The CURE for ANYTHING is SALT WATER


How I Threw My Life Overboard and Found Happiness at Sea

By Mary South

Good seamanship isn't the thoughtless instinct that salty dogs make it seem to be. It's the good habit of always asking yourself the right questions in the right order and answering them thoughtfully." – Mary South

Every woman, at some point or another, considers the possibility of doing a complete overhaul on her life. The idea of pursuing something more adventurous and less predictable than regular carpools and office casual Fridays can be both riveting and relieving. But with age often comes complacency, and there is a human tendency to accept and settle into the comfortable and the commonplace. This is exactly why Mary South’s book, The CURE for ANYTHING is SALT WATER is so inspiring and jaw-dropping for the audacity of her decisions.

Mary is a successful forty-year-old woman with a significant career in publishing and an impressive home in Pennsylvania. By all accounts she is living the great American Dream. However, South feels there is something missing in her life and she musters the courage to go out and find it – at sea. She revamps her life by quitting her prestigious job as an editor, selling her secure house and embarking into the unknown; and hence, an amazing adventure begins.

South heads to Florida to spend nine weeks (and $6,000) in seamanship school and when she encounters her first set back (she fails her mid-term exam) she stoically renews her determination and completes the course.
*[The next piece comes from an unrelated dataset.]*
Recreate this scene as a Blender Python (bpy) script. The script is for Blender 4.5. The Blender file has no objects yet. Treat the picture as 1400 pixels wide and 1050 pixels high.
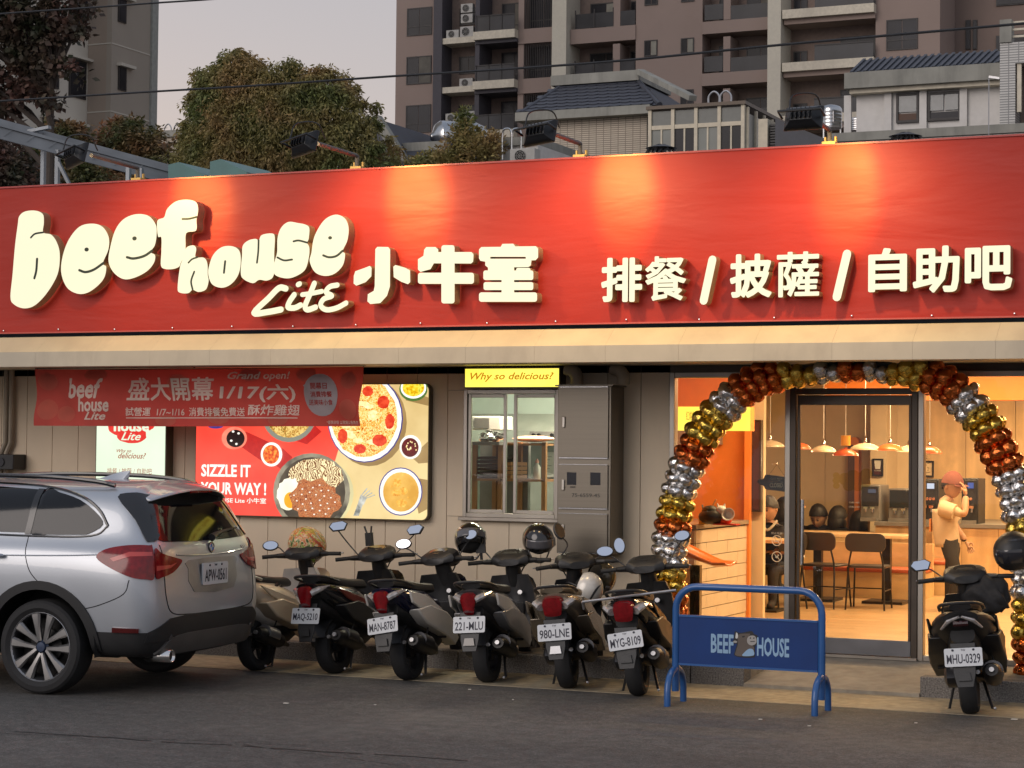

She purchases a 40 foot, 30 ton steel trawler christened the Bossanova and starts her journey along the eastern Atlantic seaboard with her two Jack Russell terriers and her friend, John.

The story is about finding meaning in life and relinquishing the “tried and true” for the romance of unknown. South encounters many unexpected adventures, even a heterosexual encounter; South is for a confirmed lesbian. Well-written, honest and engaging; the account proves that any woman has the capacity to be, “The master of her fate and the captain of her ship.”